Passando invece alle tesi del Capitolo 8, sono d’accordo con l’autore Marco Ferrario, ma la mia tesi non è che la granularità sia necessariamente inutile o dispersiva. Semplicemente, non basta produrre granularità (come invece molti sembrano pensare), e non è una buona idea usare il concetto di ‘contenuto granulare’ come una sorta di manifesto paradigmatico per la cultura digitale. Il caso della programmazione è un caso di ‘riuso individuale’ di componenti granulari all’interno di un progetto più ampio, ed è un caso frequente (lo stesso si potrebbe dire ad es. per il riuso di immagini fuori copyright all’interno di un sito, ecc.). In molti di questi casi abbiamo contenuti granulari o modulari pensati per il riuso in strutture più complesse, e questo ovviamente va benissimo.

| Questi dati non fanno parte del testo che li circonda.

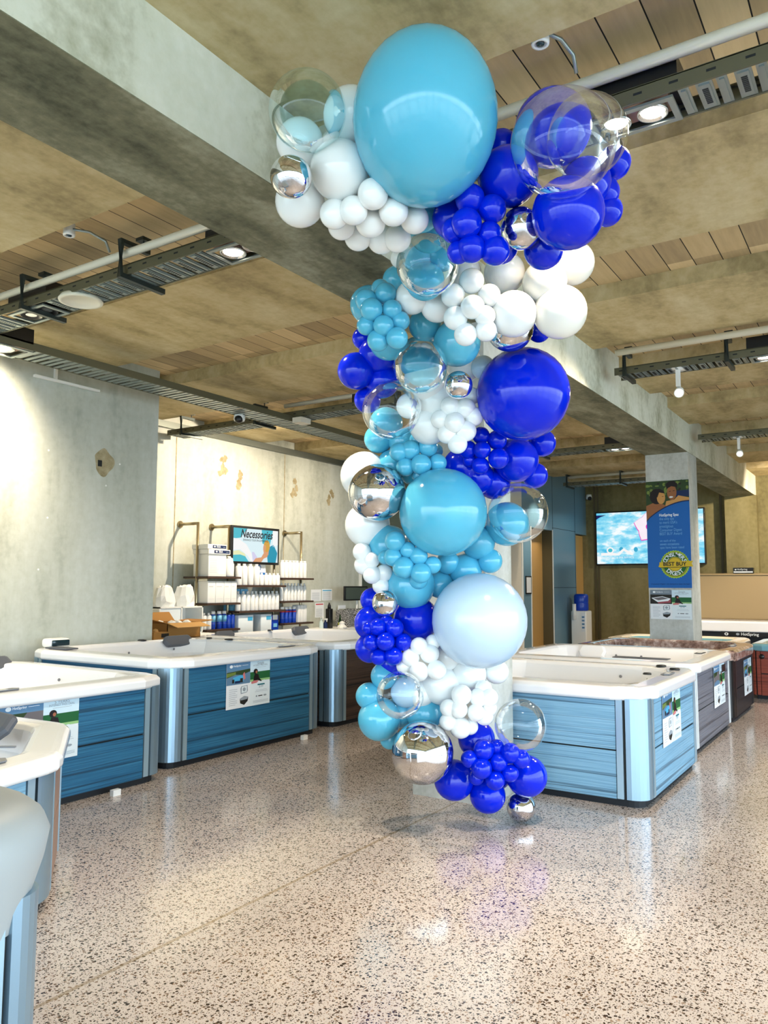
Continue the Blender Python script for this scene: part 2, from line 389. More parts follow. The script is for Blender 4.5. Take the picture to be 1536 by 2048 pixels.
w.box((-6.5, 15.68, 0), (-6.49, 15.72, 2.86), 'white_frame').box((-6.5, 16.95, 0), (-6.49, 16.985, 2.86), 'white_frame')
w.box((-6.5, 14.0, 0), (-6.485, 15.2, 4.0), 'cream_wall').box((-6.5, 15.16, 0), (-6.47, 15.22, 2.9), 'white_frame')
w.box((-6.76, 16.94, 0), (-6.505, 16.95, 2.84), 'olive_jamb').box((-7.2, 18.5, 0), (-7.0, 19.3, 4.2), 'blue_wall')
struct(w, 'wall_hall')
for n_, (y0, y1, xx, hy) in enumerate(((15.72, 16.95, -6.74, 16.2), (18.5, 19.3, -6.6, None))):
    d = MB().box((xx-.05, y0, 0), (xx, y1, 2.84), 'tan_door'); o = struct(d, 'door_%d' % (n_+1))
    if hy:
        h = MB().box((xx, hy-.03, 1.05), (xx+.02, hy+.03, 1.25), 'black_plastic').tube([(xx+.05, hy, 1.12), (xx+.05, hy-.14, 1.12)], .012, 'black_plastic').tube([(xx, hy, 1.12), (xx+.055, hy, 1.12)], .012, 'black_plastic').build('door_handle', o)
w = MB().box((-9.6, 19.3, 0), (EX+.3, 19.6, 4.23), 'conc_end')
for x in (-6.3, -6.22, -3.35, -2.1, .2): w.box((x, 19.285, 0), (x+.05, 19.3, 4.08), 'olive_jamb')
struct(w, 'wall_back')
# glazed front and right side, behind and beside the viewer
def glazing(name, a, b, n, head=3.55):
    a, b = Vector(a), Vector(b); f = MB()
    for i in range(n+1):
        p = a+(b-a)*i/n; f.box((p.x-.05, p.y-.05, 0), (p.x+.05, p.y+.05, head), 'galv_dark')
    for z in (0, 2.5, head-.08):
        f.box((min(a.x, b.x)-.04, min(a.y, b.y)-.04, z), (max(a.x, b.x)+.04, max(a.y, b.y)+.04, z+.08), 'galv_dark')
    o = f.build(name); o['kind'] = 'structure'
    h = MB().box((min(a.x, b.x)-.1, min(a.y, b.y)-.1, head), (max(a.x, b.x)+.1, max(a.y, b.y)+.1, 4.23), 'conc_beam'); struct(h, 'wall_lintel')
glazing('window_1', (-7.5, FY, 0), (EX, FY, 0), 6); glazing('window_2', (EX, FY, 0), (EX, 11.0, 0), 7)
struct(MB().box((EX-.1, 11.0, 0), (EX+.2, 19.4, 4.23), 'conc_end'), 'wall_right')
struct(MB().box((-30, -40, -.3), (40, 40, -.13), 'conc_pillar'), 'ground_outside')
# ------------------------------------------------------------------ cable trays, pipes, downlights
def tray(label, x0, x1, y0, y1, z, hang=(), along='x', step=.12, rail='rail_olive', group='overhead cable trays', gaps=()):
    c = ((x0+x1)/2, (y0+y1)/2, z); t = thing('cable_tray', label, 'cable tray', c, group)
    for q in (0, 1):
        r = MB()
        if along == 'x':
            y = y0 if q == 0 else y1-.012; r.box((x0, y, z), (x1, y+.012, z+.075), rail)
            ya, yb = (y0, y0+.03) if q == 0 else (y1-.03, y1); r.box((x0, ya, z+.07), (x1, yb, z+.078), rail)
            k = x0+.05
            while k < x1: r.box((k, y-.0006, z+.035), (k+.04, y+.0126, z+.047), 'gap'); k += .16
        else:
            x = x0 if q == 0 else x1-.012; r.box((x, y0, z), (x+.012, y1, z+.075), rail)
        r.build('side_rail', t)
    r = MB(); k = (x0 if along == 'x' else y0)+.03; i = 0; e = x1 if along == 'x' else y1
    while k < e-.08:
        wd = .07 if i % 2 == 0 else .045
        if any(k+wd > a and k < b for a, b in gaps):
            if r.v: r.build('rungs', t); r = MB()
            k += .02; continue
        if along == 'x':
            r.box((k, y0+.012, z+.004), (k+wd, y1-.012, z+.012), 'galv'); r.box((k+.012, y0+.03, z-.003), (k+wd-.012, y1-.03, z+.004), 'galv')
            for j in range(9 if i % 2 == 0 else 0):
                yy = y0+.06+j*(y1-y0-.12)/9; r.box((k+.022, yy, z-.0036), (k+wd-.022, yy+.012, z-.003), 'gap')
        else: r.box((x0+.012, k, z+.004), (x1-.012, k+.045, z+.014), 'galv')
        k += step*(.72 if i % 2 == 0 else .62); i += 1
    if r.v: r.build('rungs', t)
    for h in hang:
        m = MB()
        m.bar([(h, y1+.06, z-.02), (h, y0-.05, z-.02), (h, y0-.05, z+.235), (h, y0+.2, z+.235)], .02, .02, 'hanger')
        m.tube([(h, y0+.15, z+.24), (h, y0+.15, z+.325)], .007, 'hanger', 6).box((h-.04, y0+.11, z+.3), (h+.04, y0+.19, z+.325), 'hanger')
        m.build('hanger', t)
    return t
tray('steel cable tray under the timber planks left of the main beam', -7.48, XL, 3.58, 3.87, 3.83, (-5.78, -4.57), gaps=[(-6.1, -5.58), (-3.8, -3.3)])
tray('steel cable tray with the twin spotlight, right of the main beam', XR, EX-.2, 3.52, 3.77, 3.83, (1.2,), gaps=[(-1.17, -0.73)])
tray('cable tray behind the white dome camera, crossing to the recess wall', -9.1, XL, 7.98, 8.3, 3.83, (-8.75, -7.3, -5.0), gaps=[(-5.72, -5.13)])
tray('cable tray carrying the small white track spot, right of the beam', -2.42, EX-.2, 8.2, 8.46, 3.83, (-2.3, -1.3), gaps=[(-1.13, -0.66)])
tray('cable tray far right in front of the banner column', -2.45, EX-.2, 12.55, 12.85, 3.83, ())
tray('cable tray between the balloon column and the banner column', -6.4, XL, 12.6, 12.9, 3.83, (-5.0,), gaps=[(-3.92, -3.48)])
tray('cable tray high on the wall with the big picture screen', -6.2, XL, 16.9, 17.25, 3.83, (-6.1, -4.9, -3.5))
tray('long cable tray running beside the pale left wall', -7.01, -6.63, 2.6, 12.2, 3.76, (), 'y', gaps=[(3.73, 4.22)])
def pipe(label, pts, r=.03):
    m = MB().tube(pts, r, 'pipe', 12); m.solo('conduit_pipe', label, 'pipe', 'white service pipes')
pipe('white pipe running above the cable tray left of the beam', [(-7.48, 3.6, 4.0), (XL, 3.6, 4.0)])
pipe('white pipe over the twin spotlight, passing behind the balloons', [(XR, 3.51, 4.0), (EX-.2, 3.51, 4.0)])
pipe('white pipe along the tray behind the dome camera', [(-6.9, 8.1, 4.03), (XL, 8.1, 4.03)])
pipe('pale pipe above the tray with the small track spot', [(-2.33, 7.96, 4.0), (EX-.2, 7.96, 4.0)], .035)
pipe('white pipe high on the wall with the big picture screen', [(-6.1, 17.0, 4.03), (XL, 17.0, 4.03)])
def lamp(loc, energy, target, size=1.2, col=(1, .82, .58), blend=.6, rad=.05, name='spot lamp'):
    l = bpy.data.lights.new(name, 'SPOT'); l.energy = energy; l.color = col; l.spot_size = size; l.spot_blend = blend; l.shadow_soft_size = rad
    o = bpy.data.objects.new(name, l); COL.objects.link(o); o.location = loc
    o.rotation_euler = (Vector(target)-Vector(loc)).to_track_quat('-Z', 'Y').to_euler(); return o
def downlight(label, x0, x1, y0, y1, z, lit=(1, 1), louvre=False):
    t = thing('twin_downlight', label, 'ceiling light', ((x0+x1)/2, (y0+y1)/2, z), 'twin downlights in the cable trays')
    e = .028
    f = MB().box((x0, y0, z-.012), (x1, y0+e, z), 'galv').box((x0, y1-e, z-.012), (x1, y1, z), 'galv').box((x0, y0+e, z-.012), (x0+e, y1-e, z), 'galv').box((x1-e, y0+e, z-.012), (x1, y1-e, z), 'galv').build('frame', t)
    h = MB()
    h.box((x0-.02, y0+.01, z+.06), (x1+.02, y1-.01, z+.2), 'black_plastic').box((x0+e, y0+e, z+.03), (x1-e, y1-e, z+.06), 'brown_post' if any(lit) else 'black_plastic').build('housing', t)
    n = len(lit); w = (x1-x0-2*e)/n
    for i, on in enumerate(lit):
        c = (x0+e+w*(i+.5), (y0+y1)/2); r = min(w, y1-y0-2*e)*.46
        l = MB().lathe([(r*.7, .05), (r*.98, .012), (r, -.004), (r*.9, -.004), (r*.72, .02), (.002, .02)], 'reflector' if on else 'black_plastic', (c[0], c[1], z), 24).build('lamp', t)
        MB().disc((c[0], c[1], z+.005), r*(.72 if on else .5), (0, 0, 1), 'lamp_white' if on else 'reflector', .01, 20).build('bulb', l)
    return t
downlight('lit twin spotlight in the tray, right of the balloons', -1.15, -.75, 3.54, 3.75, 3.827)
downlight('lit spotlight beside the main beam edge, left tray', -3.78, -3.32, 3.6, 3.85, 3.827)
downlight('unlit dark louvred light in the left tray near the wall', -6.08, -5.6, 3.6, 3.85, 3.827, (0, 0))
downlight('lit light panel in the long tray by the left wall', -6.99, -6.65, 3.75, 4.2, 3.757, (1,))
downlight('lit spotlight in the tray beyond the track spot, far right', -1.11, -.68, 8.22, 8.44, 3.827)
downlight('unlit twin light behind the left balloons in the cross tray', -5.7, -5.15, 8.01, 8.27, 3.827, (0, 0))
downlight('small lit light under the beam left of the banner column', -3.9, -3.5, 12.63, 12.87, 3.827, (1, 1))
d = MB().lathe([(.02, .03), (.15, .03), (.17, 0), (.165, -.01), (.14, -.012), (.135, -.006), (.002, -.008)], 'pipe', (-5.28, 3.72, 3.82), 28)
d.solo('round_cover_plate', 'round cream cover plate set in the left cable tray', 'cover plate')
def trackspot(label, x, y, z):
    t = thing('track_spotlight', label, 'spotlight', (x, y, z-.3))
    MB().lathe([(.1, 0), (.1, .012), (.04, .02)], 'white_plastic', (x, y, z-.02), 20).build('base_plate', t)
    MB().box((x-.018, y-.03, z-.2), (x+.018, y+.03, z-.02), 'white_plastic').build('arm', t)
    h = MB().lathe([(.03, 0), (.045, .02), (.05, .12), (.042, .12), (.04, .1), (.002, .09)], 'white_plastic', (x, y+.05, z-.23), 16, (.15, -1, -.45)).build('lamp_head', t)
    MB().disc((x+.013, y-.03, z-.27), .036, (.15, -1, -.45), 'lamp_white', .004).build('bulb', h)
trackspot('small white adjustable spot hanging from the right tray', -1.8, 8.33, 3.85)
trackspot('small white spot hanging beyond the banner column, far right', -1.9, 12.7, 3.85)
def sensor(label, x, y, px, py):
    t = thing('ceiling_sensor', label, 'sensor', (x, y, 4.0))
    MB().lathe([(.03, .16), (.04, .1), (.042, .03), (.04, .022), (.028, .02), (.026, .03), (.002, .03)], 'white_plastic', (x, y, 4.06), 20).build('housing', t)
    MB().lathe([(.02, 0), (.018, -.012), (.002, -.016)], 'screen_dark', (x, y, 4.092), 14).build('lens', t)
    MB().tube([(x+.04, y, 4.12), ((x+px)/2+.02, (y+py)/2-.02, 4.13), (px, py-.04, 4.09), (px, py, 4.02)], .01, 'galv', 8).build('conduit', t)
sensor('white ceiling sensor on the planks, left of the beam', -4.85, 3.3, -4.72, 3.55)
sensor('white ceiling sensor above the dark blue balloons, on the planks', -1.26, 3.24, -1.16, 3.44)
def domecam(label, x, y, z, d):
    t = thing('security_camera', label, 'camera', (x, y, z-.1)); d = Vector(d).normalized()
    MB().lathe([(.06, .07), (.07, .02), (.075, -.02), (.065, -.05)], 'white_plastic', (x, y, z), 20).build('housing', t)
    MB().lathe([(.055, 0), (.05, .03), (.03, .055), (.002, .062)], 'black_plastic', Vector((x, y, z-.02))+d*.03, 18, d).build('lens', t)
domecam('white dome security camera on the long tray', -6.98, 7.3, 3.74, (.5, -.8, -.3))
domecam('small white security camera high beside the picture screen', -6.36, 19.15, 3.8, (.6, -.8, -.2))
MB().box((-6.6, 7.9, 3.73), (-6.45, 8.1, 3.8), 'cream_wall').solo('junction_box', 'cream junction box beside the dome camera on the trays', 'junction box')
m = MB().box((-7.5, 4.75, 3.765), (-7.46, 5.55, 3.79), 'white_plastic').box((-7.52, 5.0, 3.77), (-7.49, 5.03, 3.95), 'white_plastic')
m.solo('mounting_rail', 'thin white rail fixed high on the pale left wall', 'rail')
for x_, l_ in ((-1.42, 'small brass hook on the planks, nearer the balloons'), (-.62, 'small brass hook on the planks, by the picture edge')):
    MB().box((x_-.02, 5.8, 4.17), (x_+.02, 5.83, 4.225), 'brass').tube([(x_, 5.815, 4.17), (x_, 5.815, 4.14), (x_+.02, 5.815, 4.13)], .004, 'brass', 6).solo('ceiling_hook', l_, 'hook')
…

Nel dire che serve anche l’alto livello, non voglio certo negare l’utilità delle routine di basso livello come componenti riusabili che semplificano il lavoro. Ma se queste routine di basso livello non le riusiamo in progetti di alto livello, servono a poco. Nel caso della programmazione abbiamo buoni strumenti per farlo, nel caso ad esempio dei post su Facebook no. Certo poi leggere un post interessante, anche se granulare e disperso, arricchisce chi legge – e anche chi scrive. Ma gli strumenti per conservare, riusare, organizzare, far crescere questi frammenti secondo me sono ancora pochi, e come conseguenza in molti casi ci accontentiamo di vivere nei frammenti.

Magari siamo bravi a scegliere frammenti interessanti, ma si potrebbe fare molto di più.